**What you need to do:** Set down word for word each line from the start of the listing through the line that contains "PI = math.pi", both included.

### Given entries ###

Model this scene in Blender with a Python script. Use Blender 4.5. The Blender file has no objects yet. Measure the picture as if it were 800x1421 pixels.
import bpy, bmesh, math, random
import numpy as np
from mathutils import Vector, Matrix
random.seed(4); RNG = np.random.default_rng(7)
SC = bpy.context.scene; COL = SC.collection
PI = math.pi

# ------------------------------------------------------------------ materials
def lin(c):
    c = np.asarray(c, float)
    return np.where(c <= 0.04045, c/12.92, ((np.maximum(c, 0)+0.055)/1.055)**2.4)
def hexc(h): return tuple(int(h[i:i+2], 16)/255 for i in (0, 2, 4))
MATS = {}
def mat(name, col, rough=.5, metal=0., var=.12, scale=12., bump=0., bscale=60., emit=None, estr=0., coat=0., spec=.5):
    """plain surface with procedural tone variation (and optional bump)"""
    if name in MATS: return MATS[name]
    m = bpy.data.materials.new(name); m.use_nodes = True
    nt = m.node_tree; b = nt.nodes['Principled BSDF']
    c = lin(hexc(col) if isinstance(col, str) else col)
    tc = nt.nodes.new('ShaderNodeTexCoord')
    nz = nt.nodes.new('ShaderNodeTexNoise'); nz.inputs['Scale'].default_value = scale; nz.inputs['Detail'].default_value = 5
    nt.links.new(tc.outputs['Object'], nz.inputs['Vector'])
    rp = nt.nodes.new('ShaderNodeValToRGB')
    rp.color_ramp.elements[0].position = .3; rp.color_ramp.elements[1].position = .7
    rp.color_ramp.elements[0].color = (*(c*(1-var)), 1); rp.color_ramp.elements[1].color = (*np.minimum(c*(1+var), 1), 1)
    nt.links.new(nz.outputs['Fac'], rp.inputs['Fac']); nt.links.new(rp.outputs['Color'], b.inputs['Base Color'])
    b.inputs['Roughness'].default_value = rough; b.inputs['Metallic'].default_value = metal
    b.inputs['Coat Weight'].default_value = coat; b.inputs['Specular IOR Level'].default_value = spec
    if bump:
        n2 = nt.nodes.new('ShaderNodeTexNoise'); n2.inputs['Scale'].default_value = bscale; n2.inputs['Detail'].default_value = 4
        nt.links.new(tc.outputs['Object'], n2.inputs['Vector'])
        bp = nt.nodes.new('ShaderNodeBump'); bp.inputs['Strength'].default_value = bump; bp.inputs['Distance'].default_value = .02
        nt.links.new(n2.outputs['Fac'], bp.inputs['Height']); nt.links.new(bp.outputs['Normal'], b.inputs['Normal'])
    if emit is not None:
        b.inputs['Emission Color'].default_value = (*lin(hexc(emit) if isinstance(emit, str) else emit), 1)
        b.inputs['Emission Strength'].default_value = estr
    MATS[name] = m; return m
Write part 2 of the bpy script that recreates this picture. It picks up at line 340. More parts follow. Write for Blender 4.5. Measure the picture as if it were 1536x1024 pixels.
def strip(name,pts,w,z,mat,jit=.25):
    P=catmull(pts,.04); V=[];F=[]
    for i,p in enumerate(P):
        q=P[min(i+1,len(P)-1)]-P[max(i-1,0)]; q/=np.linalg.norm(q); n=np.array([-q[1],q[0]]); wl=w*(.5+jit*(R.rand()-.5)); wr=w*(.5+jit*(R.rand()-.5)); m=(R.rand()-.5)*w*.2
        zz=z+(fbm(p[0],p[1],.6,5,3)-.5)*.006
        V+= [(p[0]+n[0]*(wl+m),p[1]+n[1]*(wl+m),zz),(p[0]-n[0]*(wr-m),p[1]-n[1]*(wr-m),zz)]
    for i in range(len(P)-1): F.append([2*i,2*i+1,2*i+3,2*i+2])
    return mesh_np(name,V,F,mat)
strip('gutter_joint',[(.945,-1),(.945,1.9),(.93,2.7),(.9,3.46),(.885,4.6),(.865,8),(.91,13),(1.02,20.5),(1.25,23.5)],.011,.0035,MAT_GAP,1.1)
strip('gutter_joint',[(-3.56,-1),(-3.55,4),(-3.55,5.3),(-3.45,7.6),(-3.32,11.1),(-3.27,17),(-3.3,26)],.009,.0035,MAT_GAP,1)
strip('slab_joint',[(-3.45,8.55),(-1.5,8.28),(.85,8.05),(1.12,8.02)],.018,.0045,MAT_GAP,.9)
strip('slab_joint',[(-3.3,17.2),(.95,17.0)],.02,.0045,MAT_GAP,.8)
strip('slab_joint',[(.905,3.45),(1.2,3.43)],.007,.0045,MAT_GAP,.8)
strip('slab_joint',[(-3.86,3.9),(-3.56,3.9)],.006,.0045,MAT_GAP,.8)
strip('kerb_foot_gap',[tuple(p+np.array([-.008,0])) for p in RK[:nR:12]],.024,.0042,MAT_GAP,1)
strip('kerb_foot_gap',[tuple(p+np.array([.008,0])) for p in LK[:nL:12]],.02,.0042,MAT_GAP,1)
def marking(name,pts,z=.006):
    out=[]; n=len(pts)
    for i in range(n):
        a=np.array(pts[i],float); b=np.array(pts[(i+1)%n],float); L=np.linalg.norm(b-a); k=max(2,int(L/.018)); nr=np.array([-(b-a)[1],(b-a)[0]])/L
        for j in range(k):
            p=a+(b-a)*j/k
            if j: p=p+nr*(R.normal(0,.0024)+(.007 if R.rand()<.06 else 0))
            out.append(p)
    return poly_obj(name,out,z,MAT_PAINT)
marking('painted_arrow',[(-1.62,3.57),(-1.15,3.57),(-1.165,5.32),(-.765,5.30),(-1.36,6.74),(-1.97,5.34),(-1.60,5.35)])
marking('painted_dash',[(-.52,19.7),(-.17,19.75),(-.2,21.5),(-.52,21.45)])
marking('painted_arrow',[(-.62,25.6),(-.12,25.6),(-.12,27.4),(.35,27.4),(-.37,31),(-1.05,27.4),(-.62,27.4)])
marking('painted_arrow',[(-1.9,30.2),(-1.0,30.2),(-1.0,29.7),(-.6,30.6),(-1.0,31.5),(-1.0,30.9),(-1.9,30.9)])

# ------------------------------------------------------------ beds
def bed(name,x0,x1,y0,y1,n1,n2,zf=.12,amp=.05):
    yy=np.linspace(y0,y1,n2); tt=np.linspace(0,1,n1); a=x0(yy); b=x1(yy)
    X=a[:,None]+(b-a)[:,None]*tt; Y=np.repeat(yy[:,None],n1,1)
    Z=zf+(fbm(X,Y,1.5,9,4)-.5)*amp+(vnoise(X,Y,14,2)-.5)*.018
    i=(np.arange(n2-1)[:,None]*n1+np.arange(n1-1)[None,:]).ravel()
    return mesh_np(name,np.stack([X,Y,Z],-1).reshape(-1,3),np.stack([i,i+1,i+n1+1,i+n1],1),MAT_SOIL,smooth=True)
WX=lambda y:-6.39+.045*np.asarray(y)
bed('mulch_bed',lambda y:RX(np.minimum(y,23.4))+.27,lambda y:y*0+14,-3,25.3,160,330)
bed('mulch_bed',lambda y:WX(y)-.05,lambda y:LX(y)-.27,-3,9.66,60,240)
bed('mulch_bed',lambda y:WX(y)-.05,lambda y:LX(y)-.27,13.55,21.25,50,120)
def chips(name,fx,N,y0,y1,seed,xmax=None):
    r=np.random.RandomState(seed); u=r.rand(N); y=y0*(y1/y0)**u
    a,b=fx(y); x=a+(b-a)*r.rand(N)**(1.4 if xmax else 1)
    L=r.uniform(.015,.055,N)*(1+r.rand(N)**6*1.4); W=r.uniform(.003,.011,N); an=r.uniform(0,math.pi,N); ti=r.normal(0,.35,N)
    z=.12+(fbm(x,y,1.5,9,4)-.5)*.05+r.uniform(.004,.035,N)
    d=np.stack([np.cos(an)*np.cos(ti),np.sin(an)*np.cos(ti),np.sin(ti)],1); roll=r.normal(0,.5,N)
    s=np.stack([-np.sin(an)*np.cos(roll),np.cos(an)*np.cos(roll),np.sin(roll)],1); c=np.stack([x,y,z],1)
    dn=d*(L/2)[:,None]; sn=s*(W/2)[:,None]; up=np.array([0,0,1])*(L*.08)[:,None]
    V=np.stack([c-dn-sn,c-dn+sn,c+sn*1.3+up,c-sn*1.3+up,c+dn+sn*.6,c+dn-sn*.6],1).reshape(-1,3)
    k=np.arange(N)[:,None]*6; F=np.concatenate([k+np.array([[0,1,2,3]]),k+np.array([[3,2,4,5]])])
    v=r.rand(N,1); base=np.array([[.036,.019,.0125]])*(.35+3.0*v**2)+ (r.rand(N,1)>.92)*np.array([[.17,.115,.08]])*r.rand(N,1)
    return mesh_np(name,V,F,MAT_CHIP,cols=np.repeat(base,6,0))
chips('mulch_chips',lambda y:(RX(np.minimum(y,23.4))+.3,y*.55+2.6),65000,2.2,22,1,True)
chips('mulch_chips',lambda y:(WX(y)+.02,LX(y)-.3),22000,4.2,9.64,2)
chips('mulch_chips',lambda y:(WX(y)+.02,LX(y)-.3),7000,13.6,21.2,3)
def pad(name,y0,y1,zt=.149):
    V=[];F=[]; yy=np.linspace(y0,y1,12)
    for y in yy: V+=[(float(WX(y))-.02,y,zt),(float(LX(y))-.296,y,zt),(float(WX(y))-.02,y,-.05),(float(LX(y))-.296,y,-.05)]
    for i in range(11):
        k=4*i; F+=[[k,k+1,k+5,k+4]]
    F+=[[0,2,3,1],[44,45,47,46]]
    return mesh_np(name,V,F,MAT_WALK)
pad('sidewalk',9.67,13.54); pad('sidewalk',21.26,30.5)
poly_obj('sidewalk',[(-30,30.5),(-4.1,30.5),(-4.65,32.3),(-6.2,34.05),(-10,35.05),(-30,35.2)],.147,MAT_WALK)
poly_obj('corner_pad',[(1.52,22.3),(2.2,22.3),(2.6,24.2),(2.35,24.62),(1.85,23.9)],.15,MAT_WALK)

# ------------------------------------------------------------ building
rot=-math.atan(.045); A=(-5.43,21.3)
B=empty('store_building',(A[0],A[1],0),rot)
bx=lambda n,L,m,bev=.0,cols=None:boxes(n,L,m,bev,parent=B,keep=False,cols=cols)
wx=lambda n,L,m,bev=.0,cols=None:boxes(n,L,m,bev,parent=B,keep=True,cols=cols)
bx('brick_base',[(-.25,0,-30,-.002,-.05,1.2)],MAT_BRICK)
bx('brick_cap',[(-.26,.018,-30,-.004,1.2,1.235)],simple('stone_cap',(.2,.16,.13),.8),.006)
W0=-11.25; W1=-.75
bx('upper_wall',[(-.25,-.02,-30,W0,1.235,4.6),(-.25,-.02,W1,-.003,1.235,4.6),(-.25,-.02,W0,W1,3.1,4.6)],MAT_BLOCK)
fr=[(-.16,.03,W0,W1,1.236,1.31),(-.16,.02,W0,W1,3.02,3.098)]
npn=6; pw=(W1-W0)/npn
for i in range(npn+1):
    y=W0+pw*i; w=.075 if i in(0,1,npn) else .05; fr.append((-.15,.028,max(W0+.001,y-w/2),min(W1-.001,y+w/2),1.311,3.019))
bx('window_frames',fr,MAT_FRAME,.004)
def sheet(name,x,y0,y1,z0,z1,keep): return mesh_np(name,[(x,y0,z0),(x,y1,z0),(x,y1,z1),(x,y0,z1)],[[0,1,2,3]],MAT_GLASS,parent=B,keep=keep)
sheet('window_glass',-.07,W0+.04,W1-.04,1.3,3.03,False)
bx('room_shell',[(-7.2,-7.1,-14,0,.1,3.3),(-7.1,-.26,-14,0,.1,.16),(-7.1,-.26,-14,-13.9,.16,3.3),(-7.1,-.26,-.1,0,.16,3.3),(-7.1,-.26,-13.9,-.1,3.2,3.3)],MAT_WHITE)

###

**Response to this task:**
Model this scene in Blender with a Python script. Use Blender 4.5. The Blender file has no objects yet. Measure the picture as if it were 800x1421 pixels.
import bpy, bmesh, math, random
import numpy as np
from mathutils import Vector, Matrix
random.seed(4); RNG = np.random.default_rng(7)
SC = bpy.context.scene; COL = SC.collection
PI = math.pi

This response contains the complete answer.